(Stored dataset items)
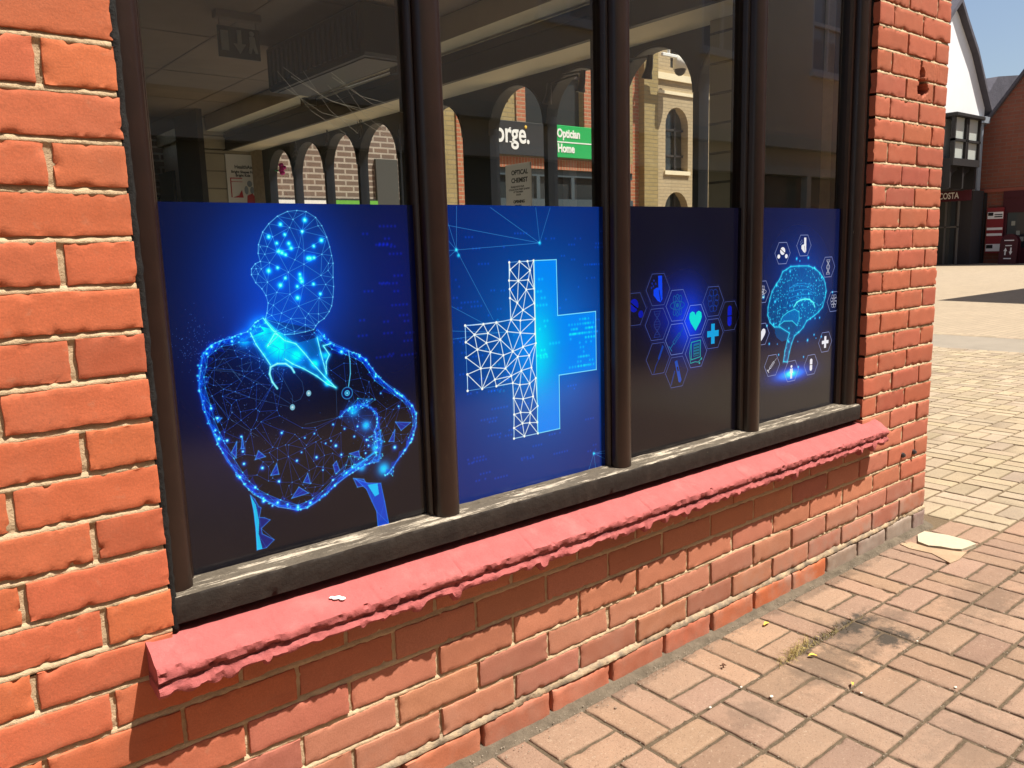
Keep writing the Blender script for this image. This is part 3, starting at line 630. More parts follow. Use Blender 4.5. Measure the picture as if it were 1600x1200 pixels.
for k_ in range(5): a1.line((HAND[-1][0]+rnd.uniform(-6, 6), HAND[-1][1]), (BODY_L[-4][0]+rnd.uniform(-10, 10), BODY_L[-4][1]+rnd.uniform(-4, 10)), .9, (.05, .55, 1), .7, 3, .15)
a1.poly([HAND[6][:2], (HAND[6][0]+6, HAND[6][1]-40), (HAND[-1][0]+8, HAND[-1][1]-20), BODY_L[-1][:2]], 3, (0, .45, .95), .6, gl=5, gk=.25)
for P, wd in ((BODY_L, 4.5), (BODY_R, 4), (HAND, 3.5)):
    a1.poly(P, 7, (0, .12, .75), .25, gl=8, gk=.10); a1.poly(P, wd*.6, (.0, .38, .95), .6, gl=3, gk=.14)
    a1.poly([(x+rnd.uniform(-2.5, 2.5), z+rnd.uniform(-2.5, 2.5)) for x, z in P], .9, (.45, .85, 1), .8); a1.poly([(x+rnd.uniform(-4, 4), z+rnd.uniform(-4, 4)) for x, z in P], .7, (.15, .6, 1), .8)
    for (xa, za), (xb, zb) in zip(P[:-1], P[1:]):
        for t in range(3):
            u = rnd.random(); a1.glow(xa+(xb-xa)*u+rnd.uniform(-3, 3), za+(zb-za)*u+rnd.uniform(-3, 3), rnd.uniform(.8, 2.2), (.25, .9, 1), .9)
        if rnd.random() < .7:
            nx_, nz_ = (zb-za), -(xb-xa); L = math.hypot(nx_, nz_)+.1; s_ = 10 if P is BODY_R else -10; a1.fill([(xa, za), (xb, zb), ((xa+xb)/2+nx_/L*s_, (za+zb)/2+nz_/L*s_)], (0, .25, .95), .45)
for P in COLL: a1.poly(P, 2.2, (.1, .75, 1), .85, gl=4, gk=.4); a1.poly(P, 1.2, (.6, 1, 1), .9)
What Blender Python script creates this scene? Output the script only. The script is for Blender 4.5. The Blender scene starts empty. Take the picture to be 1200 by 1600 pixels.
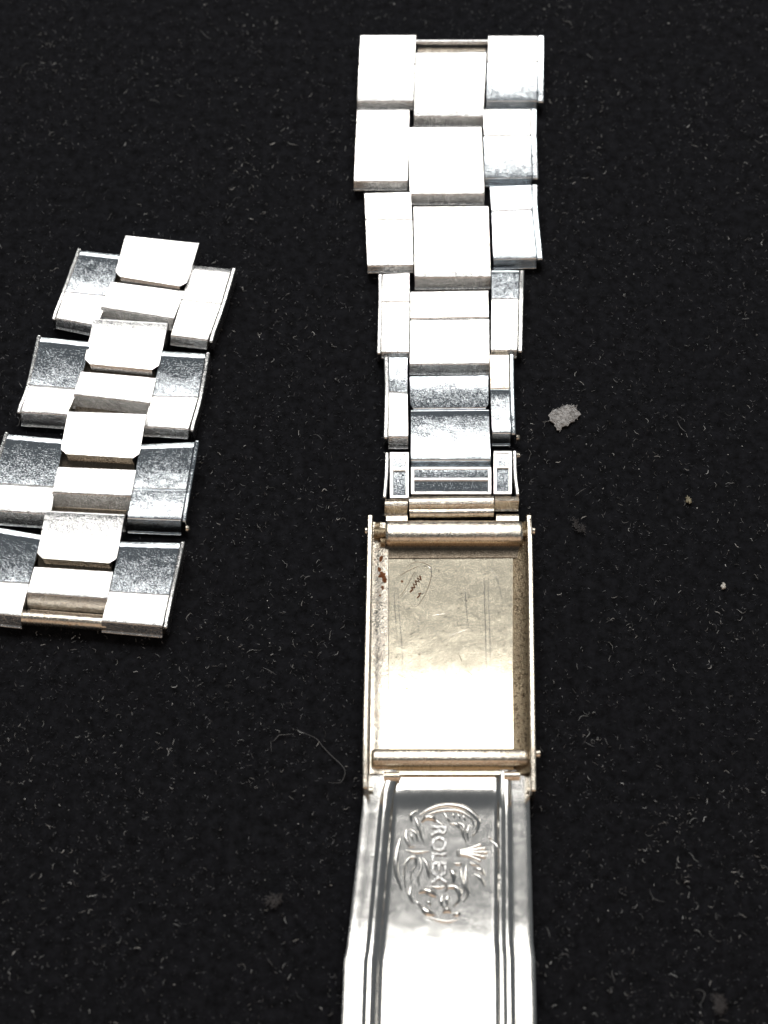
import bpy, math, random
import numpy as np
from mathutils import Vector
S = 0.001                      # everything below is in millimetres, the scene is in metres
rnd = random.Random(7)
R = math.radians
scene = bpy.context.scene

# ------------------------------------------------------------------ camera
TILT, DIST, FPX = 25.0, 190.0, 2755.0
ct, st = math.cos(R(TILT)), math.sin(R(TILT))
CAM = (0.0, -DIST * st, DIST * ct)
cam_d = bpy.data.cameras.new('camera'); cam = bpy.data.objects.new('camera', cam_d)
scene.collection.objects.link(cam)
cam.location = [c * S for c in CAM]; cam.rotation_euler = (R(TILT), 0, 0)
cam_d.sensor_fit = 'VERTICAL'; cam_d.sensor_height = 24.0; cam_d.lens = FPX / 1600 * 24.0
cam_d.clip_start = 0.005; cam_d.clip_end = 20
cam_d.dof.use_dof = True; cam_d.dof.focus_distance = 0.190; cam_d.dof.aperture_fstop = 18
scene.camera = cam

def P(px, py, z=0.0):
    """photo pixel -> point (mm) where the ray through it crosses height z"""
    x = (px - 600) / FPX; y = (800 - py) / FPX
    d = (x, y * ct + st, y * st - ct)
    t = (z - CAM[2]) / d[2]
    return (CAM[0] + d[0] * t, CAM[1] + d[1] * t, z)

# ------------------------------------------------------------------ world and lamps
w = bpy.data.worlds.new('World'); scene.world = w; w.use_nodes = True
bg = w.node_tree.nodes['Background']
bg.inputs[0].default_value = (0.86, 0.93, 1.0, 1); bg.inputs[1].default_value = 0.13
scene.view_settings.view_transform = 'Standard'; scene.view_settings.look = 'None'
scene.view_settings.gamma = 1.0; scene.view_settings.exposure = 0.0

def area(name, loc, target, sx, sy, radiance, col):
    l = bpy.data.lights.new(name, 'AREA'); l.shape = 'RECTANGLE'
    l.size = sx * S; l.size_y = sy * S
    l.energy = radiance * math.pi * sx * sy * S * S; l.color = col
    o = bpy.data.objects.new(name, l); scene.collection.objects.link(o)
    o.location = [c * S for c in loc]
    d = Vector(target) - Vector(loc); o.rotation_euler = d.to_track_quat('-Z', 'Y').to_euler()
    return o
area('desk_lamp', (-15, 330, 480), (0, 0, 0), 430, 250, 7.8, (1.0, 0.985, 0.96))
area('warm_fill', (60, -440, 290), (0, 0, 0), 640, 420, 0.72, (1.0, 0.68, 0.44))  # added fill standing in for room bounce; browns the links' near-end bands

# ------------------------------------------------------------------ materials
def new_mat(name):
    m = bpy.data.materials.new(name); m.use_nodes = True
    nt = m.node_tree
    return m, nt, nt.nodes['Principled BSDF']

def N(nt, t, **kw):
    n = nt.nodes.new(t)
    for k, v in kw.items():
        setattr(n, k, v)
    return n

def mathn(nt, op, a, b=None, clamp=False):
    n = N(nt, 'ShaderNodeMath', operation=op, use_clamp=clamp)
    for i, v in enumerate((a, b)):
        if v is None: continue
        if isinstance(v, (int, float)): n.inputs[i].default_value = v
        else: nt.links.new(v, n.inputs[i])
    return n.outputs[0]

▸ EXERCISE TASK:
Repeat the records above exactly, from the first line through the line containing "scene = bpy.context.scene", and leave out the pictures.

▸ RESPONSE TO THIS TASK:
Keep writing the Blender script for this image. This is part 3, starting at line 630. More parts follow. Use Blender 4.5. Measure the picture as if it were 1600x1200 pixels.
for k_ in range(5): a1.line((HAND[-1][0]+rnd.uniform(-6, 6), HAND[-1][1]), (BODY_L[-4][0]+rnd.uniform(-10, 10), BODY_L[-4][1]+rnd.uniform(-4, 10)), .9, (.05, .55, 1), .7, 3, .15)
a1.poly([HAND[6][:2], (HAND[6][0]+6, HAND[6][1]-40), (HAND[-1][0]+8, HAND[-1][1]-20), BODY_L[-1][:2]], 3, (0, .45, .95), .6, gl=5, gk=.25)
for P, wd in ((BODY_L, 4.5), (BODY_R, 4), (HAND, 3.5)):
    a1.poly(P, 7, (0, .12, .75), .25, gl=8, gk=.10); a1.poly(P, wd*.6, (.0, .38, .95), .6, gl=3, gk=.14)
    a1.poly([(x+rnd.uniform(-2.5, 2.5), z+rnd.uniform(-2.5, 2.5)) for x, z in P], .9, (.45, .85, 1), .8); a1.poly([(x+rnd.uniform(-4, 4), z+rnd.uniform(-4, 4)) for x, z in P], .7, (.15, .6, 1), .8)
    for (xa, za), (xb, zb) in zip(P[:-1], P[1:]):
        for t in range(3):
            u = rnd.random(); a1.glow(xa+(xb-xa)*u+rnd.uniform(-3, 3), za+(zb-za)*u+rnd.uniform(-3, 3), rnd.uniform(.8, 2.2), (.25, .9, 1), .9)
        if rnd.random() < .7:
            nx_, nz_ = (zb-za), -(xb-xa); L = math.hypot(nx_, nz_)+.1; s_ = 10 if P is BODY_R else -10; a1.fill([(xa, za), (xb, zb), ((xa+xb)/2+nx_/L*s_, (za+zb)/2+nz_/L*s_)], (0, .25, .95), .45)
for P in COLL: a1.poly(P, 2.2, (.1, .75, 1), .85, gl=4, gk=.4); a1.poly(P, 1.2, (.6, 1, 1), .9)
What Blender Python script creates this scene? Output the script only. The script is for Blender 4.5. The Blender scene starts empty. Take the picture to be 1200 by 1600 pixels.
import bpy, math, random
import numpy as np
from mathutils import Vector
S = 0.001                      # everything below is in millimetres, the scene is in metres
rnd = random.Random(7)
R = math.radians
scene = bpy.context.scene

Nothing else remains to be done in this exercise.